13. Когда получено было известие о том, что Сифака ведут в лагерь, то толпа воинов высыпала отовсюду, точно смотреть на триумф. Впереди шел он сам в оковах, а за ним следовала толпа знатных нумидийцев. Тут каждый, насколько мог, старался преувеличить могущество Сифака и славу его народа, возвышая тем значение своей победы. «Это тот знаменитый царь, – говорили они, – величию которого два могущественнейших в мире народа, римляне и карфагеняне, придавали такое значение, что римский главнокомандующий Сципион, с целью искать его дружбы, оставил испанскую провинцию и армию и на двух пентерах приехал к нему в Африку, а пунийский главнокомандующий Газдрубал не только приехал в его царство, но даже выдал за него свою дочь. В одно время в его руках были два главнокомандующих – карфагенский и римский. Подобно тому как обе стороны испрашивали благоволения бессмертных богов, принося им жертвы, так точно обе стороны одинаково добивались его дружбы. Уже его могущество было громадно, и, изгнав Масиниссу из царства, он довел его до того, что тот спасал свою жизнь только ложными слухами о своей смерти, скрываясь в потаенных местах, живя, подобно диким зверям, грабежом».

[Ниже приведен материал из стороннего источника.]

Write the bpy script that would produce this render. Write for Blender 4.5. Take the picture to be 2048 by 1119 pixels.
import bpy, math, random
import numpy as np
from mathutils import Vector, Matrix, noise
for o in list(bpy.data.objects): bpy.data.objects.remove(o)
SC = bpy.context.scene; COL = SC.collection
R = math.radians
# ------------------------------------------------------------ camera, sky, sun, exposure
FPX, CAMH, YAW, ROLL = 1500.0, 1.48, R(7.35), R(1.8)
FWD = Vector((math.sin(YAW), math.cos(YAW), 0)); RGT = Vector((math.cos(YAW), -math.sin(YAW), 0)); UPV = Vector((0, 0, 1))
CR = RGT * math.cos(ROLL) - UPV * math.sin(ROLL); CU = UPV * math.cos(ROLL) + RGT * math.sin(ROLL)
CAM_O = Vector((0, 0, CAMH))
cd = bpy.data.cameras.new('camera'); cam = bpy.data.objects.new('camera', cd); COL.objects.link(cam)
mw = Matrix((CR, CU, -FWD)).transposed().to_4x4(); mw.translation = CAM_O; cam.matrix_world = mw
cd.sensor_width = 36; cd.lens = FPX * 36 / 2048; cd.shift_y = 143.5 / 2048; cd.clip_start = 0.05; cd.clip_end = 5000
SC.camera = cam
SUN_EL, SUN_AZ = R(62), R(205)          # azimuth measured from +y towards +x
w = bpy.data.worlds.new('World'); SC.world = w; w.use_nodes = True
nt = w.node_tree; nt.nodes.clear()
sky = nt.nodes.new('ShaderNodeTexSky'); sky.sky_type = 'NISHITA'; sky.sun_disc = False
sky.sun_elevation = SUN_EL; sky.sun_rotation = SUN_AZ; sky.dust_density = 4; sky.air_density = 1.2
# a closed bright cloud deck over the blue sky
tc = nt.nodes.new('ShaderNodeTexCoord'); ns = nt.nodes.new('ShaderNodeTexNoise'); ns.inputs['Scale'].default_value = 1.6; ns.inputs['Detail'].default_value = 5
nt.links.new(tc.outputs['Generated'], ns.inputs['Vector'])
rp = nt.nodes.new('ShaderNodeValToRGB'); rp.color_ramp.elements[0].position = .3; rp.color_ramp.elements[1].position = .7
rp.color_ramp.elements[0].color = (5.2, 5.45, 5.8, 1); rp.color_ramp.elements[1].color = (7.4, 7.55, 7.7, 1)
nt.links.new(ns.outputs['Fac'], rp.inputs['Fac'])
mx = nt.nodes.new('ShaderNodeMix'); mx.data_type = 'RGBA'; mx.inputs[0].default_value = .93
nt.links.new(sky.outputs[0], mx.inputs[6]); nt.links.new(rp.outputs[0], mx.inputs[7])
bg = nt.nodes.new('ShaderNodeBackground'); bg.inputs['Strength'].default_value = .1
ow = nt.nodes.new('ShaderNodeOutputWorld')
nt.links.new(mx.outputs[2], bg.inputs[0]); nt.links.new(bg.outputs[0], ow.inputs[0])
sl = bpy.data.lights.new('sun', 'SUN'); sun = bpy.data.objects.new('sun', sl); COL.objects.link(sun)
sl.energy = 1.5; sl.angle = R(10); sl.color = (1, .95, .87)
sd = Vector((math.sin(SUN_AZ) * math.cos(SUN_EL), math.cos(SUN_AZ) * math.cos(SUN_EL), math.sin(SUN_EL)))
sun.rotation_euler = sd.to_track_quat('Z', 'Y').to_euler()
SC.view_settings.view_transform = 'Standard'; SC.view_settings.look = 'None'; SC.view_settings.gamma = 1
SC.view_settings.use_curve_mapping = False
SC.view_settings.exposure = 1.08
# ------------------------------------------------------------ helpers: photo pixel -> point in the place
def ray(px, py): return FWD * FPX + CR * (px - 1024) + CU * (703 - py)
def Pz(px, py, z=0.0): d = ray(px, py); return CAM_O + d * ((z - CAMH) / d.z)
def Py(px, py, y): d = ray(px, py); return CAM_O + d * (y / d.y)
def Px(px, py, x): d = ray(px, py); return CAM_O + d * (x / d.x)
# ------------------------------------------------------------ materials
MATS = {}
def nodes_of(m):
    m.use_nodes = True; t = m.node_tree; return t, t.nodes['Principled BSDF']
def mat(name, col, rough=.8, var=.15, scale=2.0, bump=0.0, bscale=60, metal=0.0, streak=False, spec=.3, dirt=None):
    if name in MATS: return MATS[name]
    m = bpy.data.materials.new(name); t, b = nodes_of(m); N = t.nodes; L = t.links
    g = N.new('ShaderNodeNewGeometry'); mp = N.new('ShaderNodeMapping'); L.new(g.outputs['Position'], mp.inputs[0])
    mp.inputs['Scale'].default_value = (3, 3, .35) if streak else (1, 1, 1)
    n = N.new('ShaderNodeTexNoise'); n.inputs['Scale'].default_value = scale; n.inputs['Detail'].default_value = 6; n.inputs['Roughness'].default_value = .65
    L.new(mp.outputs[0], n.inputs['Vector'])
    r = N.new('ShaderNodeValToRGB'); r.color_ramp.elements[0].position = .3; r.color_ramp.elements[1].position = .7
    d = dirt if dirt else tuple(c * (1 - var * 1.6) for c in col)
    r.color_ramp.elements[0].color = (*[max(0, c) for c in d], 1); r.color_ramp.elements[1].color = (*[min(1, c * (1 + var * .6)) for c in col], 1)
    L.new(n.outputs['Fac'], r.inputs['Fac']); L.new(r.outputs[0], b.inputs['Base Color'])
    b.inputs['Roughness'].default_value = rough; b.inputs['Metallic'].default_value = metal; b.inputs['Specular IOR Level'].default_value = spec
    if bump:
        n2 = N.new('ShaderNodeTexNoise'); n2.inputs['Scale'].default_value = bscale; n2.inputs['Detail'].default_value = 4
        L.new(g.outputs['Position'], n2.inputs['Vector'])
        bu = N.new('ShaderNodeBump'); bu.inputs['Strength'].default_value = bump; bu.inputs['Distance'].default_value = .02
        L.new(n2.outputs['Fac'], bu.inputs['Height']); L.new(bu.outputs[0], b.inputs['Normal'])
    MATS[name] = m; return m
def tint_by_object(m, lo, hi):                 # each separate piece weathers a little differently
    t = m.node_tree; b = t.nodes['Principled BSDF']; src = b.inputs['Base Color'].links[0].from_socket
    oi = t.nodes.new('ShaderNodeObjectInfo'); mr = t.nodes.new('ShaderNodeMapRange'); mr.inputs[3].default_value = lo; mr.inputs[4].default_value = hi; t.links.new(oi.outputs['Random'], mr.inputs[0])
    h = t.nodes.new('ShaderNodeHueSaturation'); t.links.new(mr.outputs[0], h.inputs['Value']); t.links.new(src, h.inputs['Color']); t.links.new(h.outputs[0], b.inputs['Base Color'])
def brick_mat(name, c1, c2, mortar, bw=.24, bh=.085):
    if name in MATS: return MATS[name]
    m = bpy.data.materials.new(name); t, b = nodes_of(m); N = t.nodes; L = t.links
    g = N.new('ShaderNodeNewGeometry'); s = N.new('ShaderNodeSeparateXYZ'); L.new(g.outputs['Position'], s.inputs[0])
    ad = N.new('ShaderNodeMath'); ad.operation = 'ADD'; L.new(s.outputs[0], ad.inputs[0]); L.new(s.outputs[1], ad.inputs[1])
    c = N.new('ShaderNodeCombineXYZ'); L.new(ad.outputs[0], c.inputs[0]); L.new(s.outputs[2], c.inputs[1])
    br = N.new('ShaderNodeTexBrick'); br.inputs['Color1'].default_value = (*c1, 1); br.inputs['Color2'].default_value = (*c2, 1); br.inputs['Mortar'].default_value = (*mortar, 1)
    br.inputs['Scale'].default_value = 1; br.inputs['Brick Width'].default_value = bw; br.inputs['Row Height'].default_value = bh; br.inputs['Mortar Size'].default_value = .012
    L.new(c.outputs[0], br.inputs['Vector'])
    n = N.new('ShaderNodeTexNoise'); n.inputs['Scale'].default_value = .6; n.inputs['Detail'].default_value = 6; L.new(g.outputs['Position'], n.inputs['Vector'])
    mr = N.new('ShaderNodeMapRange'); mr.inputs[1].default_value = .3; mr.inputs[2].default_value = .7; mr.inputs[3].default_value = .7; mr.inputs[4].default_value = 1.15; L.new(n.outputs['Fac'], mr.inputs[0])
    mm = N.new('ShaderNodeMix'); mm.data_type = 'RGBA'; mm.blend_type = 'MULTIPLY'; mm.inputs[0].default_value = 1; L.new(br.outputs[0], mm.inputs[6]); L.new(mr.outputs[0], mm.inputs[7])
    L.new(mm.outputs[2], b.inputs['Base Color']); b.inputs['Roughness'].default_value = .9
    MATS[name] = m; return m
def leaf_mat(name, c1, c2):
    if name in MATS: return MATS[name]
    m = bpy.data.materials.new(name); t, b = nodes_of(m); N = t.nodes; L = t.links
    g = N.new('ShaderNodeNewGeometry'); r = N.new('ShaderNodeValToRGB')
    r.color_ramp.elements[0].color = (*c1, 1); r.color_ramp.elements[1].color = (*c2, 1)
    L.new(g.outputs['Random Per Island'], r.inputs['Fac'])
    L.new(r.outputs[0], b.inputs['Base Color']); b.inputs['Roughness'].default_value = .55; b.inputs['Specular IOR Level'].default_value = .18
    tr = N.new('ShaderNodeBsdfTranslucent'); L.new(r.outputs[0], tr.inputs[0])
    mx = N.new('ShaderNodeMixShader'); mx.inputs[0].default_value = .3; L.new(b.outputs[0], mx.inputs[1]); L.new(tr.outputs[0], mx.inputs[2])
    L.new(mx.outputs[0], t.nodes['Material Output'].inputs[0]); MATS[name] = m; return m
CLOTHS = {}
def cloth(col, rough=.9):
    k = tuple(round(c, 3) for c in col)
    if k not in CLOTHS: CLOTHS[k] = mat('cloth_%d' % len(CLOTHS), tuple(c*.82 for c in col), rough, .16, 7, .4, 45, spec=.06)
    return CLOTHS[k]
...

Такими речами превозносила царя окружавшая его толпа, пока его не ввели в палатку к Сципиону. Взволновало Сципиона как сравнение прежнего положения этого человека с настоящей его судьбой, так и воспоминание о радушном приеме, о пожатии рук, о заключении союзного договора от имени государства и от своего имени. То же самое придало смелости и Сифаку в разговоре с победителем. Ибо на вопрос Сципиона, о чем он думал, не только отказавшись от союза с римлянами, но даже сам выступив против них войною, он откровенно признавался, что в то время сделал ошибку и поступил безумно, но только не тогда, когда он взялся за оружие против римского народа; то был уже конец его ослепления, а не начало; тогда он потерял рассудок, тогда выбросил из головы мысль о святости личной дружбы и государственных договоров, когда принял в свой дом карфагенскую женщину. От брачных же факелов сгорел его царский дворец, эта фурия и язва всякими чарами ослепила его, лишила рассудка и успокоилась только тогда, когда сама, своими руками, надела на него преступное оружие против гостя и друга. Однако же ему, погибшему и угнетенному, служит утешением в несчастье то, что он видит, как та же самая язва и фурия перешла в дом и к пенатам его злейшего врага: Масинисса не благоразумнее и не постояннее Сифака – а по молодости своей он еще опрометчивее; во всяком случае, своей женитьбой он обнаружил большее неразумие и бóльшую невоздержность.